Tue, 13 Aug 2019, 03:43 am UTC

IBM and Indian telecom firm Tata Communications have joined the governing council of Hedera Hashgraph, a distributed ledger platform for enterprises.

As per a news release, the platform said that the addition of the two firms is a powerful endorsement of its hashgraph consensus mechanism.

Our governance models, which includes a robust system of checks and balances, ensures power can’t be consolidated, while at the same time providing a stable and scalable platform on which developers can build,” Mance Harmon, Hedera Hashgraph CEO, said.

The council, which aims to ensure decentralized and responsible management for a next-generation DLT platform, will consist of up to 39 multinational entities from different industries. By far, eight slots have been filled by other governing members including Japanese financial holding firm Nomura, Deutsche Telekom, and law firm DLA Piper.
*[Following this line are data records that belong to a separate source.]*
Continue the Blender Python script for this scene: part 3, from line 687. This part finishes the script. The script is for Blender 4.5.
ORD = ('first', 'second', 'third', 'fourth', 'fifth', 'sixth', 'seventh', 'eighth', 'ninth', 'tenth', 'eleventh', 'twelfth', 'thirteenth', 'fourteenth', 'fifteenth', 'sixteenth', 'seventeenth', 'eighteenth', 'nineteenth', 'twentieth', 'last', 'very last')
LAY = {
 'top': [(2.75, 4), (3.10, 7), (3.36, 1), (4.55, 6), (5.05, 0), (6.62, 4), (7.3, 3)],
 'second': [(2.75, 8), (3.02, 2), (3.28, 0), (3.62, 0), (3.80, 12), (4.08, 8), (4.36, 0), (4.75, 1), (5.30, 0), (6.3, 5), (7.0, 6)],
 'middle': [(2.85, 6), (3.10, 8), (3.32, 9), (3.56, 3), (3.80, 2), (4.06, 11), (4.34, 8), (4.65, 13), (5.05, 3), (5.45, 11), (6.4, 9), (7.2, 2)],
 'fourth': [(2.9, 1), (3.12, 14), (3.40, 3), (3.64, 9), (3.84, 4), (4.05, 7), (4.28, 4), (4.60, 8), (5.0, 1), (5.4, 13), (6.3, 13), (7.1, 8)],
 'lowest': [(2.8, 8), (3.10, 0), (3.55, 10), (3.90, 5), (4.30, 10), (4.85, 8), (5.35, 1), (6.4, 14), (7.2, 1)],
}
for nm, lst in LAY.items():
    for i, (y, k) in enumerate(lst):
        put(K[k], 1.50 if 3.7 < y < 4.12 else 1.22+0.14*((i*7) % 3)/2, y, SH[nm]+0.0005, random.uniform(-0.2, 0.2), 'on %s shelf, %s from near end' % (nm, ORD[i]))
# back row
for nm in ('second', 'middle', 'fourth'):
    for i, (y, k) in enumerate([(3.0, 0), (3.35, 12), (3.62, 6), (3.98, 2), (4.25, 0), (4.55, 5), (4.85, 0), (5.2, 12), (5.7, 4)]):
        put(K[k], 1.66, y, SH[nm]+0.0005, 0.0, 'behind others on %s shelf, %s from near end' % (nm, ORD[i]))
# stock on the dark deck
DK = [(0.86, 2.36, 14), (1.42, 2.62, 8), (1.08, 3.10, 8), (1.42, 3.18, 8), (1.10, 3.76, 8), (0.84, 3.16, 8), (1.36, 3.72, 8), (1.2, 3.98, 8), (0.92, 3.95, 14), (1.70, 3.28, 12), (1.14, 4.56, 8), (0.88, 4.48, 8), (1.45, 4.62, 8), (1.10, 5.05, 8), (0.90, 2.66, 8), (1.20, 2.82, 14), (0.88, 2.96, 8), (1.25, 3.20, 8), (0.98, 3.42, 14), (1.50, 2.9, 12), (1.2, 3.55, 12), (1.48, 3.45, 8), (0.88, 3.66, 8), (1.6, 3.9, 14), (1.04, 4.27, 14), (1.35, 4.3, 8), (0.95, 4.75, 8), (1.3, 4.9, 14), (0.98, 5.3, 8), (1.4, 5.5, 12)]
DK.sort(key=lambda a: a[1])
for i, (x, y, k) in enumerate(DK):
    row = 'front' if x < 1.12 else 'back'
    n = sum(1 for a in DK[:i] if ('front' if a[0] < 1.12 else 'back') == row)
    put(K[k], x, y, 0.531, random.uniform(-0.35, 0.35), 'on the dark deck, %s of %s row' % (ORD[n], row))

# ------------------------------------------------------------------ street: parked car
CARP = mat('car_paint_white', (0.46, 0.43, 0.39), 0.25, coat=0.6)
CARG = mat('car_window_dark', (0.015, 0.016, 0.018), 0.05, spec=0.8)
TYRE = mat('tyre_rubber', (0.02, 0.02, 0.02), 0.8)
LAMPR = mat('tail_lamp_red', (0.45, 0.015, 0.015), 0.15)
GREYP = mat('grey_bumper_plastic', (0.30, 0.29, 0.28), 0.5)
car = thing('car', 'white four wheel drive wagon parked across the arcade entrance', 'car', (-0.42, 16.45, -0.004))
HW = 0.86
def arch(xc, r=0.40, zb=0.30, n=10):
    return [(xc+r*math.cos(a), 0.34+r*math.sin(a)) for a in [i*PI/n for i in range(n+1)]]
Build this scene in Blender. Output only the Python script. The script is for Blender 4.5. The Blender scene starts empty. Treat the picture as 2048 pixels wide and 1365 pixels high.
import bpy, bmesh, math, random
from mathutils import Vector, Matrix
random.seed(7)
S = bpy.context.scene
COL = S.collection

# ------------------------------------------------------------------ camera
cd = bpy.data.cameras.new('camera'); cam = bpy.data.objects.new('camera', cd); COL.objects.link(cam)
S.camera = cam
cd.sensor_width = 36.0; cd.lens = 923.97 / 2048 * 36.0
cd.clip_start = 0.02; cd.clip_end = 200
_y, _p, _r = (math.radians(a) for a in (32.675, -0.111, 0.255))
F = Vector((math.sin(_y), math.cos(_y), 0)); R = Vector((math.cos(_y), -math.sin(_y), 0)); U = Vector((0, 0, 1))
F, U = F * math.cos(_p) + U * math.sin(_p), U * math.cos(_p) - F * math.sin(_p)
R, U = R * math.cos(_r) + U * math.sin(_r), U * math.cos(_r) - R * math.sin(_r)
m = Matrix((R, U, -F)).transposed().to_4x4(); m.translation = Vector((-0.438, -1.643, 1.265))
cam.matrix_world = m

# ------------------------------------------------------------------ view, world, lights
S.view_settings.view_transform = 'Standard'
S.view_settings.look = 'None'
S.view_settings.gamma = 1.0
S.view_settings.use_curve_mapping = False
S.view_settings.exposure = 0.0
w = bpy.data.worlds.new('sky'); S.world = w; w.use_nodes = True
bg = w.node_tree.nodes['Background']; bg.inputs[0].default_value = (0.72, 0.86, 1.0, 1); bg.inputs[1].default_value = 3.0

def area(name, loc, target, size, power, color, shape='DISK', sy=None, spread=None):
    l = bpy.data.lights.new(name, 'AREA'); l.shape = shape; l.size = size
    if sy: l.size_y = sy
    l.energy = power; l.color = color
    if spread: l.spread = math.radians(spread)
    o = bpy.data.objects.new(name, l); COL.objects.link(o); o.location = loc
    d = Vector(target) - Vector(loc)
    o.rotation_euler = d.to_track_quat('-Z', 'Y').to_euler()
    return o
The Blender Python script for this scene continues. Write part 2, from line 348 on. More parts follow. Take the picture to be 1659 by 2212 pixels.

All council members will have equal rights in approving updates to the Hedera platform codebase and in implementing policies for the nodes that will comprise Hedera’s decentralized network.

The members of the governing council are the actual owners of the company. They aren’t just advisers. They are Hedera,” Leemon Baird, the company’s co-founder and chief scientist, told Reuters. “Hedera is an LLC (limited liability company) that is split 39 ways – 39 companies own it, control it, and make all the decision.

However, council members can only serve a maximum of two consecutive three-year terms and act as stewards of the platform.

Hedera is a distributed ledger technology (DLT) firm that is establishing systems that work differently than existing blockchains. It can facilitate micropayments and distributed file storage, support smart contracts, and eventually enable private networks to plug into the public one to take advantage of its transaction ordering mechanism.

The latest move makes IBM the first major tech firm and Tata Communications the first Indian company to join the network.

Innovations such as DLT, AI, and IoT change the way organizations and people interact with each other and with the world. These emerging technologies can be harnessed to strengthen our efforts to improve operational efficiencies and enable our customers’ digital transformation worldwide,” Ankur Jindal, Tata Communications Global Head of Corporate Venturing and Innovation, said.

The announcement follows after IBM recently filed a blockchain-based web browser patent in the U.S. Patent and Trademark Office. As per the filing, the system “records and maintains a record of browser events in a blockchain using a peer-to-peer network.”